On Wed, Dec 14, 2016 at 09:37:55PM +1300, Chris Packham wrote:

> +     if (continue_current_merge) {
> +             int nargc = 1;
> +             const char *nargv[] = {"commit", NULL};
> +
> +             if (orig_argc != 2)
> +                     usage_msg_opt("--continue expects no arguments",
> +                           builtin_merge_usage, builtin_merge_options);

This message should probably be inside a _() for translation.

I noticed when running it that the output looks funny:

  $ git merge --continue foo
  --continue expects no arguments

  usage: [...]

I was going to suggest adding something like "fatal:" here, but I
actually think it should be the responsibility of usage_msg_opt().
Looking at its other callers, they would all benefit. I posted a
patch:

  
http://public-inbox.org/git/20161214151009.4wdzjb44f6aki...@sigill.intra.peff.net/

I also wondered what it would look like to support "--quiet" on top of
this.  I don't care that much about it in particular, but I just want to
make sure we're not painting ourselves into a corner.
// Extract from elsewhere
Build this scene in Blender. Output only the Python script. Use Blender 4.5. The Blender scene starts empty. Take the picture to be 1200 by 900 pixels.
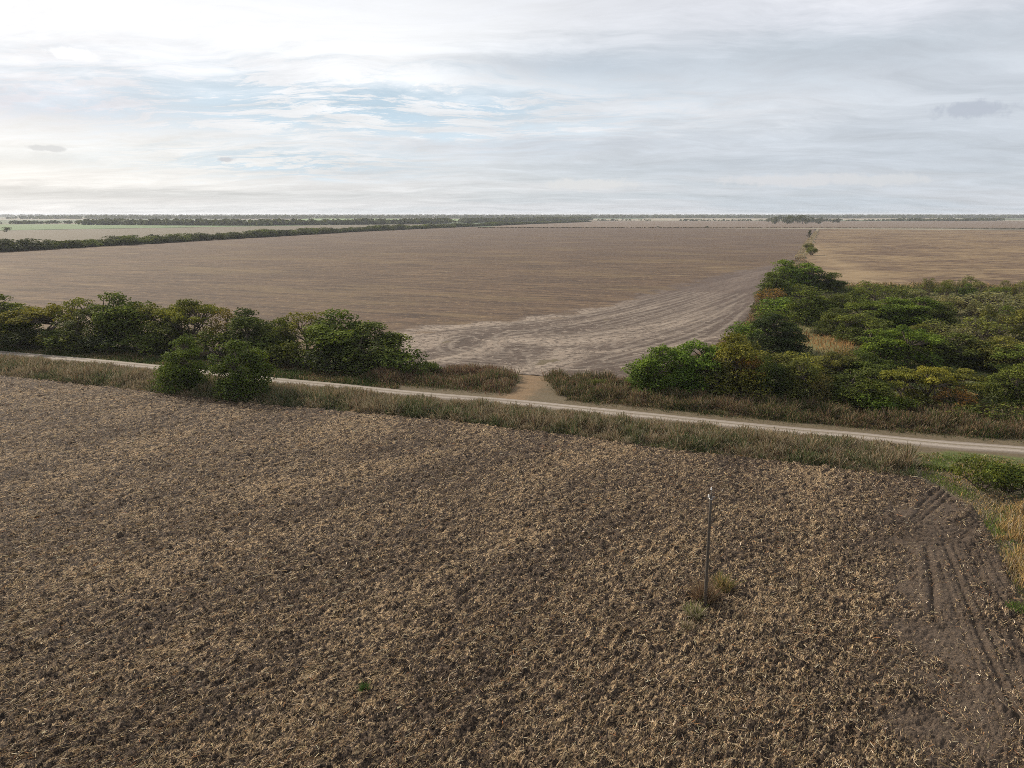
import bpy, math, random
import numpy as np
from mathutils import Vector

sc = bpy.context.scene
C = sc.collection
R = math.radians

# ------------------------------------------------------------------ camera
CAM_H, PITCH, FPX = 23.0, R(13.45), 833.0      # metres, radians, focal length in pixels of the 1200 px photo
cam_d = bpy.data.cameras.new('camera')
cam_d.sensor_width = 36.0
cam_d.lens = FPX / 1200 * 36.0
cam_d.clip_start, cam_d.clip_end = 0.5, 60000
cam = bpy.data.objects.new('camera', cam_d)
cam.location = (0, 0, CAM_H)
cam.rotation_euler = (math.pi / 2 - PITCH, 0, 0)
C.objects.link(cam)
sc.camera = cam

def ray(u, v):
    x, f, q = u - 600.0, FPX, 450.0 - v
    return np.array([x, f * math.cos(PITCH) + q * math.sin(PITCH), -f * math.sin(PITCH) + q * math.cos(PITCH)])

def G(u, v, z=0.0):
    """ground point seen at photo pixel (u, v)"""
    d = ray(u, v)
    t = (CAM_H - z) / -d[2]
    return np.array([d[0] * t, d[1] * t])

def GP(pts):
    return np.array([G(*p) for p in pts])

def px_per_m(u, v):
    p = G(u, v)
    zc = p[1] * math.cos(PITCH) + CAM_H * math.sin(PITCH)
    return FPX / zc

# ------------------------------------------------------------------ light
SUN_AZ, SUN_EL = R(-52), R(30)                  # azimuth from +Y towards +X
sun_dir = Vector((math.sin(SUN_AZ) * math.cos(SUN_EL), math.cos(SUN_AZ) * math.cos(SUN_EL), math.sin(SUN_EL)))
ld = bpy.data.lights.new('sun', 'SUN')
ld.energy = 5.0
ld.angle = R(1.5)
ld.color = (1.0, 0.89, 0.74)
lo = bpy.data.objects.new('sun', ld)
lo.rotation_euler = (-sun_dir).to_track_quat('-Z', 'Y').to_euler()
lo.location = (0, 0, 60)
C.objects.link(lo)

sc.view_settings.view_transform = 'Standard'
sc.view_settings.look = 'None'
sc.view_settings.gamma = 1
sc.view_settings.use_curve_mapping = False
sc.view_settings.exposure = 0.35
sc.cycles.use_denoising = False
sc.cycles.denoiser = 'OPENIMAGEDENOISE'
sc.cycles.denoising_input_passes = 'RGB_ALBEDO_NORMAL'
sc.cycles.denoising_prefilter = 'ACCURATE'
sc.cycles.max_bounces = 8
sc.cycles.transparent_max_bounces = 8
sc.cycles.volume_bounces = 0
sc.cycles.pixel_filter_type = 'BLACKMAN_HARRIS'
sc.cycles.filter_width = 0.85

# ------------------------------------------------------------------ node helpers
class NT:
    def __init__(s, tree):
        s.t = tree
    def n(s, kind, **kw):
        node = s.t.nodes.new(kind)
        for k, v in kw.items():
            setattr(node, k, v)
        return node
    def put(s, sock, val):
        if isinstance(val, bpy.types.NodeSocket):
            s.t.links.new(val, sock)
        elif val is not None:
            if hasattr(sock.default_value, '__len__') and not hasattr(val, '__len__'):
                val = [val] * len(sock.default_value)
            if hasattr(sock.default_value, '__len__') and len(sock.default_value) == 4 and len(val) == 3:
                val = list(val) + [1]
            sock.default_value = val
    def m(s, op, a, b=None, c=None, clamp=False):
        q = s.n('ShaderNodeMath', operation=op, use_clamp=clamp)
        s.put(q.inputs[0], a)
        if b is not None: s.put(q.inputs[1], b)
        if c is not None: s.put(q.inputs[2], c)
        return q.outputs[0]
    def vm(s, op, a, b=None, out=0):
        q = s.n('ShaderNodeVectorMath', operation=op)
        s.put(q.inputs[0], a)
        if b is not None: s.put(q.inputs[1], b)
        return q.outputs[out]
    def mix(s, f, a, b, blend='MIX'):
        q = s.n('ShaderNodeMix', data_type='RGBA', blend_type=blend)
        s.put(q.inputs[0], f); s.put(q.inputs[6], a); s.put(q.inputs[7], b)
        return q.outputs[2]
    def smooth(s, x, lo, hi, a=0.0, b=1.0):
        q = s.n('ShaderNodeMapRange', interpolation_type='SMOOTHSTEP')
        s.put(q.inputs[0], x); s.put(q.inputs[1], lo); s.put(q.inputs[2], hi); s.put(q.inputs[3], a); s.put(q.inputs[4], b)
        return q.outputs[0]
    def noise(s, vec, scale=1.0, detail=4.0, rough=0.55, dist=0.0, out='Fac'):
        q = s.n('ShaderNodeTexNoise')
        s.put(q.inputs['Vector'], vec)
        q.inputs['Scale'].default_value = scale
        q.inputs['Detail'].default_value = detail
        q.inputs['Roughness'].default_value = rough
        q.inputs['Distortion'].default_value = dist
        return q.outputs[out]
    def mapping(s, vec, rot=0.0, scale=(1, 1, 1), loc=(0, 0, 0)):
        q = s.n('ShaderNodeMapping')
        s.put(q.inputs[0], vec)
        q.inputs['Location'].default_value = loc
        q.inputs['Rotation'].default_value = (0, 0, rot)
        q.inputs['Scale'].default_value = scale
        return q.outputs[0]
    def attr(s, name, out='Fac'):
        return s.n('ShaderNodeAttribute', attribute_name=name).outputs[out]
    def xyz(s, x, y, z):
        q = s.n('ShaderNodeCombineXYZ')
        s.put(q.inputs[0], x); s.put(q.inputs[1], y); s.put(q.inputs[2], z)
        return q.outputs[0]
    def sep(s, v):
        q = s.n('ShaderNodeSeparateXYZ')
        s.put(q.inputs[0], v)
        return q.outputs

def new_mat(name):
    m = bpy.data.materials.new(name)
    m.use_nodes = True
    m.node_tree.nodes.clear()
    nt = NT(m.node_tree)
    out = nt.n('ShaderNodeOutputMaterial')
    return m, nt, out

def finish(nt, out, color, rough=0.9, bump=None, bump_d=0.05, bump_s=1.0, spec=0.2, metal=0.0):
    b = nt.n('ShaderNodeBsdfPrincipled')
    nt.put(b.inputs['Base Color'], color)
    nt.put(b.inputs['Roughness'], rough)
    b.inputs['Specular IOR Level'].default_value = spec
    b.inputs['Metallic'].default_value = metal
    if bump is not None:
        q = nt.n('ShaderNodeBump')
        q.inputs['Strength'].default_value = bump_s
        q.inputs['Distance'].default_value = bump_d
        nt.put(q.inputs['Height'], bump)
        nt.t.links.new(q.outputs[0], b.inputs['Normal'])
    nt.t.links.new(b.outputs[0], out.inputs['Surface'])
    return b

# ------------------------------------------------------------------ sky (high thin cloud over a Nishita sky)
w = bpy.data.worlds.new('World')
sc.world = w
w.use_nodes = True
w.node_tree.nodes.clear()
W = NT(w.node_tree)
tc = W.n('ShaderNodeTexCoord')
dirv = W.vm('NORMALIZE', tc.outputs['Generated'])
dx, dy, dz = W.sep(dirv)
sky = W.n('ShaderNodeTexSky', sky_type='NISHITA')
sky.sun_disc = False
sky.sun_elevation = SUN_EL
sky.sun_rotation = SUN_AZ % (2 * math.pi)
sky.altitude = 50
sky.air_density = 1.0
sky.dust_density = 2.0
sky.ozone_density = 1.2
zc = W.m('MAXIMUM', dz, 0.0)
den = W.m('ADD', zc, 0.10)
plane = W.xyz(W.m('DIVIDE', dx, den), W.m('DIVIDE', dy, den), 0.0)         # the cloud deck seen in perspective
warp = W.noise(plane, 0.9, 3, 0.5, out='Color')
plane_w = W.vm('ADD', plane, W.vm('SCALE', W.vm('SUBTRACT', warp, (0.5, 0.5, 0.5)), None))
plane_w.node.inputs[0].links and None
sc_node = [l.from_node for l in plane_w.node.inputs[1].links][0]
sc_node.inputs['Scale'].default_value = 0.9
streak = W.noise(W.mapping(plane_w, R(14), (0.55, 1.5, 1)), 1.6, 8, 0.66)     # long fibres of cirrus
broad = W.noise(W.mapping(plane_w, R(-10), (0.5, 1.0, 1), (3.1, 1.7, 0)), 0.7, 5, 0.55)
fine = W.noise(W.mapping(plane_w, R(24), (0.7, 1.7, 1), (7, 2, 0)), 3.2, 9, 0.72)
puff = W.noise(W.mapping(plane_w, R(-6), (0.8, 1.3, 1), (1, 9, 0)), 2.3, 8, 0.62)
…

Here's what I came up with;

diff --git a/builtin/merge.c b/builtin/merge.c
index 668aaffb8..b13523ce9 100644
--- a/builtin/merge.c
+++ b/builtin/merge.c
@@ -1160,10 +1160,16 @@ int cmd_merge(int argc, const char **argv, const char 
*prefix)
                show_progress = 0;
 
        if (abort_current_merge) {
-               int nargc = 2;
-               const char *nargv[] = {"reset", "--merge", NULL};
+               int acceptable_arguments = 2; /* argv[0] plus --abort */
+               struct argv_array nargv = ARGV_ARRAY_INIT;
 
-               if (orig_argc != 2)
+               argv_array_pushl(&nargv, "reset", "--merge", NULL);
+               if (verbosity < 0) {
+                       acceptable_arguments++;
+                       argv_array_push(&nargv, "--quiet");
+               }
+
+               if (orig_argc != acceptable_arguments)
                        usage_msg_opt("--abort expects no arguments",
                              builtin_merge_usage, builtin_merge_options);
 
@@ -1171,15 +1177,22 @@ int cmd_merge(int argc, const char **argv, const char 
*prefix)
                        die(_("There is no merge to abort (MERGE_HEAD 
missing)."));
 
                /* Invoke 'git reset --merge' */
-               ret = cmd_reset(nargc, nargv, prefix);
+               ret = cmd_reset(nargv.argc, nargv.argv, prefix);
+               argv_array_clear(&nargv);
                goto done;
        }
 
        if (continue_current_merge) {
-               int nargc = 1;
-               const char *nargv[] = {"commit", NULL};
+               int acceptable_arguments = 2; /* argv[0] plus --abort */
+               struct argv_array nargv = ARGV_ARRAY_INIT;
+
+               argv_array_push(&nargv, "commit");
+               if (verbosity < 0) {
+                       acceptable_arguments++;
+                       argv_array_push(&nargv, "--quiet");
+               }
 
-               if (orig_argc != 2)
+               if (orig_argc != acceptable_arguments)
                        usage_msg_opt("--continue expects no arguments",
                              builtin_merge_usage, builtin_merge_options);
 
@@ -1187,7 +1200,8 @@ int cmd_merge(int argc, const char **argv, const char 
*prefix)
                        die(_("There is no merge in progress (MERGE_HEAD 
missing)."));
 
                /* Invoke 'git commit' */
-               ret = cmd_commit(nargc, nargv, prefix);
+               ret = cmd_commit(nargv.argc, nargv.argv, prefix);
+               argv_array_clear(&nargv);
                goto done;
        }
 

So not too bad (and you could probably refactor it to avoid some of the
duplication). Though it does get some obscure cases wrong, like:

  git merge --continue --verbose --quiet

I dunno. Maybe I am leading you down a rabbit hole, and we should just
live with silently ignoring useless options. I looked at what
cherry-pick does for this case, and its verify_opt_compatible is
somewhat scary from a maintenance standpoint. It's a whitelist, not a
blacklist, so it's easy to forget options (and it looks like "git
cherry-pick --abort -Sfoo" is missed, for example).